**What is asked**
Show every line containing "nuts" by copying it.

>> BEGIN Information provided

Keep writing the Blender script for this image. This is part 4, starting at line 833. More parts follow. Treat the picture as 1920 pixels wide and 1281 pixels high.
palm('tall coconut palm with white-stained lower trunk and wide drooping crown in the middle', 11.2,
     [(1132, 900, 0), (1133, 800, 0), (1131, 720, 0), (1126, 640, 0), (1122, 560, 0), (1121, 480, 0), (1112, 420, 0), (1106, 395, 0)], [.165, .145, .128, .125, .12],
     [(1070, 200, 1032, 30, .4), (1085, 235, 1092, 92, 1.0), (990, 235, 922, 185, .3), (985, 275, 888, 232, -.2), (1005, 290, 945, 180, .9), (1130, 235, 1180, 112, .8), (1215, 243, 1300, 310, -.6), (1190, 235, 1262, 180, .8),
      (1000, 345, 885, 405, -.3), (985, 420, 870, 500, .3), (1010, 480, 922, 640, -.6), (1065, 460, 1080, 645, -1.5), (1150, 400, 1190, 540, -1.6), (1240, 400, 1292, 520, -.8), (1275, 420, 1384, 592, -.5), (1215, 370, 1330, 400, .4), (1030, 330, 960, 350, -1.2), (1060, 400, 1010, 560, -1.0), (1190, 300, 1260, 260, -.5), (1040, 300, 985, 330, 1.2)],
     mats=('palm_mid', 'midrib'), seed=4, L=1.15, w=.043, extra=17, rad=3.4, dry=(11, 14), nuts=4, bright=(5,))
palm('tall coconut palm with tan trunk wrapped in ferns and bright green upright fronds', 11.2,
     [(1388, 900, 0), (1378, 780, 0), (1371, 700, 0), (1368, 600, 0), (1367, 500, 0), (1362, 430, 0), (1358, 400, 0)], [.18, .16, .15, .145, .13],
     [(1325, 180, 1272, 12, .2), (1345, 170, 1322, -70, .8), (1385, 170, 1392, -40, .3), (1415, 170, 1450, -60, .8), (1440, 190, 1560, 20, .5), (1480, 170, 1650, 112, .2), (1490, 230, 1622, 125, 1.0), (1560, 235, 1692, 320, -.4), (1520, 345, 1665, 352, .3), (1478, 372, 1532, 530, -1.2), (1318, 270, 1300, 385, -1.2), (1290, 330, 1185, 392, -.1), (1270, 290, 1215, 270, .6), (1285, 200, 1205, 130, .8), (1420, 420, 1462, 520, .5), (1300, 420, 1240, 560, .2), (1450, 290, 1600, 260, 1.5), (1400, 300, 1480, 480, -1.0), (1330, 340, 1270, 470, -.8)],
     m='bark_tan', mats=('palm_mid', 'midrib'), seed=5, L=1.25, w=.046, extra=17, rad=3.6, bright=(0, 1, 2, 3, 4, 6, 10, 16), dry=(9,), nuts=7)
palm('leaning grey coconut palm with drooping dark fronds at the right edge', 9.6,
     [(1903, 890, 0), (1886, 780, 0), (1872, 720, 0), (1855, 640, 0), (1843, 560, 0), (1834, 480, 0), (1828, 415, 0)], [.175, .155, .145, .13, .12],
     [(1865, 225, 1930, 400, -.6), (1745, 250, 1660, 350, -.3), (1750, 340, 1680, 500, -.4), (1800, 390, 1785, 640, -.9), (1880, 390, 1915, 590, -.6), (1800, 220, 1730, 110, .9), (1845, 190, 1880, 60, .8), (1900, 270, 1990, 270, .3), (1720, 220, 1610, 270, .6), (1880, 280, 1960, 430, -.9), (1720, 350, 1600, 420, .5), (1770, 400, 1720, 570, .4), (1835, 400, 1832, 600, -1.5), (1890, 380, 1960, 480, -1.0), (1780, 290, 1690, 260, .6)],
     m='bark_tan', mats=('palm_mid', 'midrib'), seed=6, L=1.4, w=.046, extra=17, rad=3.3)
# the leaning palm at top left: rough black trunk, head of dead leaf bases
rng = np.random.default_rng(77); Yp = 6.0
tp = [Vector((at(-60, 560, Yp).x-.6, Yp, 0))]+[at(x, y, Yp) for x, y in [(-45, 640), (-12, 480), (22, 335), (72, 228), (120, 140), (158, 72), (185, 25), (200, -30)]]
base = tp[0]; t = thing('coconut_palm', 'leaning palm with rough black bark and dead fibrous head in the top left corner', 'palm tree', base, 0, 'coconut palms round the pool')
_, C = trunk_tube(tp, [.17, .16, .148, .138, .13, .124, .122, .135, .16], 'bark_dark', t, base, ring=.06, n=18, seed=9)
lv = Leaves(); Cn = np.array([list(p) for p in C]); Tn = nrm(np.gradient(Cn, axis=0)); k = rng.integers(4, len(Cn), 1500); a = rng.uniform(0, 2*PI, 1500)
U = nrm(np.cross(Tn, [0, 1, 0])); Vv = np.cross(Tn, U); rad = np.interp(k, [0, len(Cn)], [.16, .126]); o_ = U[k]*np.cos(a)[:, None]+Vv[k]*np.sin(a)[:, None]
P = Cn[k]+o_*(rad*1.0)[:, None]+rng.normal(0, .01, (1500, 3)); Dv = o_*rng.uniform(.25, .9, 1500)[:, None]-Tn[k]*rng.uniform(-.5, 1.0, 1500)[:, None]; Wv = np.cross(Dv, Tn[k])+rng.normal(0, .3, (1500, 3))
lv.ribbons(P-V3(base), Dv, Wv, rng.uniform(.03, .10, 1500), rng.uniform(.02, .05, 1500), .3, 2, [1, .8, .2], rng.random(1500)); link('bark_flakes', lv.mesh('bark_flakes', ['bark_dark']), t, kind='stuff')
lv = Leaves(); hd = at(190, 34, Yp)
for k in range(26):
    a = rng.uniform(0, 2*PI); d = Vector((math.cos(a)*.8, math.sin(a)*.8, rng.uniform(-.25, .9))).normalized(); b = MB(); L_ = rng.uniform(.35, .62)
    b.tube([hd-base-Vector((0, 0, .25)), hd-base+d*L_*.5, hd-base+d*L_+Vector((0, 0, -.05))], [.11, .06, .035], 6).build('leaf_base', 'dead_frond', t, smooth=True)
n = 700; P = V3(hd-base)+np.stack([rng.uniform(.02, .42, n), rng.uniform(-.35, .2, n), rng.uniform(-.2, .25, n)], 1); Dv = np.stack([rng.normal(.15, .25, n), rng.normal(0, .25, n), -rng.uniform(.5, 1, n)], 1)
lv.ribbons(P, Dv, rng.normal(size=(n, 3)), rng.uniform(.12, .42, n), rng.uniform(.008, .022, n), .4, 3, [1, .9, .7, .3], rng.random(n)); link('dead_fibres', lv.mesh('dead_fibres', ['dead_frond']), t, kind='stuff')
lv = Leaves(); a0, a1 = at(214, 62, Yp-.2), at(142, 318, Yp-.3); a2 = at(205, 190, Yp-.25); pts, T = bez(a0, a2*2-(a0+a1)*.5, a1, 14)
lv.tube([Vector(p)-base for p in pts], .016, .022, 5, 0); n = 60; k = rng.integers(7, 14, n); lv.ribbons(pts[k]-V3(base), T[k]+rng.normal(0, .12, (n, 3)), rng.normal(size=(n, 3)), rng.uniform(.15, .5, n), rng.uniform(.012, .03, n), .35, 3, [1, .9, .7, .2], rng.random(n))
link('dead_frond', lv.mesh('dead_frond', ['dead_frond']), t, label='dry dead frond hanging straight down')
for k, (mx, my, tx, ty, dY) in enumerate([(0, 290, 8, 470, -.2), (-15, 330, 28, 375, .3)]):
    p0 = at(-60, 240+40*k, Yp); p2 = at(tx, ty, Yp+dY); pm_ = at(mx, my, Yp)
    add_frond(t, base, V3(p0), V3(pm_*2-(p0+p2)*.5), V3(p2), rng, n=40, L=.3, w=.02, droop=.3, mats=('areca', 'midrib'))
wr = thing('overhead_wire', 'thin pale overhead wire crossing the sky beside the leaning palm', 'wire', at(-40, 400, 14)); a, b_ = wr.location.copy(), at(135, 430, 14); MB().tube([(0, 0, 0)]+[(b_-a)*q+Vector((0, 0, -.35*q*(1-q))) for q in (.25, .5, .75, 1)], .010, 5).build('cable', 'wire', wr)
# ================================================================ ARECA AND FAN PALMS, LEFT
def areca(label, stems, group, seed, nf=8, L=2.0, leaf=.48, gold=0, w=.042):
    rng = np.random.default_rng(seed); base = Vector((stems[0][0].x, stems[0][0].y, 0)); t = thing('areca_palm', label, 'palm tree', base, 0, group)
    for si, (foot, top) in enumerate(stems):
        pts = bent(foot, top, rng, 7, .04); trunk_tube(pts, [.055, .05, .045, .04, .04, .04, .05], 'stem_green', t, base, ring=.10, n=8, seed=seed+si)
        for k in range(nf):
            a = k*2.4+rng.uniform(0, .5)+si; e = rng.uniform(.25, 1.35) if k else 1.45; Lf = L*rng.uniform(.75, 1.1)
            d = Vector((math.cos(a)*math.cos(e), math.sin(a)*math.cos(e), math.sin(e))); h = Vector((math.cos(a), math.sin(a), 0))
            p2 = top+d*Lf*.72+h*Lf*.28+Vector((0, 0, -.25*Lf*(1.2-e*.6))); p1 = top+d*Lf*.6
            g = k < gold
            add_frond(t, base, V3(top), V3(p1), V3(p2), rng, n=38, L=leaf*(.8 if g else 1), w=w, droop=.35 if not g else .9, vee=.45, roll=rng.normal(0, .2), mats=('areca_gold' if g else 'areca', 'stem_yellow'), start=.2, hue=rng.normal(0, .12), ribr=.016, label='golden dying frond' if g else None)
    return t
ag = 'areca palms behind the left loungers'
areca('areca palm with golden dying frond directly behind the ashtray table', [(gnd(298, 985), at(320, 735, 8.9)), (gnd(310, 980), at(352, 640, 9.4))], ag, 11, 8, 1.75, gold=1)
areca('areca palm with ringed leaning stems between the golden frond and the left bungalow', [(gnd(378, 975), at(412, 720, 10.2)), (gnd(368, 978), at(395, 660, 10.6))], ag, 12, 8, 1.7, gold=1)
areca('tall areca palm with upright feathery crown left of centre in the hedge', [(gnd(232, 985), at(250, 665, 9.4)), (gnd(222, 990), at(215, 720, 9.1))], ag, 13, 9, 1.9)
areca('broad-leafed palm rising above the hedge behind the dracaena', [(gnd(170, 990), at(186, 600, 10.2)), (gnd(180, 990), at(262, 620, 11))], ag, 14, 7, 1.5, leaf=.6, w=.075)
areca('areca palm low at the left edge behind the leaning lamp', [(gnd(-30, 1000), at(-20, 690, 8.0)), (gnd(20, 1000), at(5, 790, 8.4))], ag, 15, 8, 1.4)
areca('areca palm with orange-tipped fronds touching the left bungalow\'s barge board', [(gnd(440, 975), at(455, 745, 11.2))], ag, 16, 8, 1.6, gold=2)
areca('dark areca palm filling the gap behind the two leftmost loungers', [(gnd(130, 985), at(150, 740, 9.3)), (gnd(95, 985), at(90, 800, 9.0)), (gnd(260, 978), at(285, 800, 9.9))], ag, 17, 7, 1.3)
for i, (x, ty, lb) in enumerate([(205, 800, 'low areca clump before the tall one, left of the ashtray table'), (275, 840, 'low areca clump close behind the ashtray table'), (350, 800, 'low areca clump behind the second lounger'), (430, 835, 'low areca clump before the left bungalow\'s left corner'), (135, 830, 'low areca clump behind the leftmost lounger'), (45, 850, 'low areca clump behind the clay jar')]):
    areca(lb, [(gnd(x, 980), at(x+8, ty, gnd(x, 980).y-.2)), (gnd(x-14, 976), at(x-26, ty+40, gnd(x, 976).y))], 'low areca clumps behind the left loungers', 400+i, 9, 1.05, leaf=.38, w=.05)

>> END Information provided

**Solved exercise**
     mats=('palm_mid', 'midrib'), seed=4, L=1.15, w=.043, extra=17, rad=3.4, dry=(11, 14), nuts=4, bright=(5,))
     m='bark_tan', mats=('palm_mid', 'midrib'), seed=5, L=1.25, w=.046, extra=17, rad=3.6, bright=(0, 1, 2, 3, 4, 6, 10, 16), dry=(9,), nuts=7)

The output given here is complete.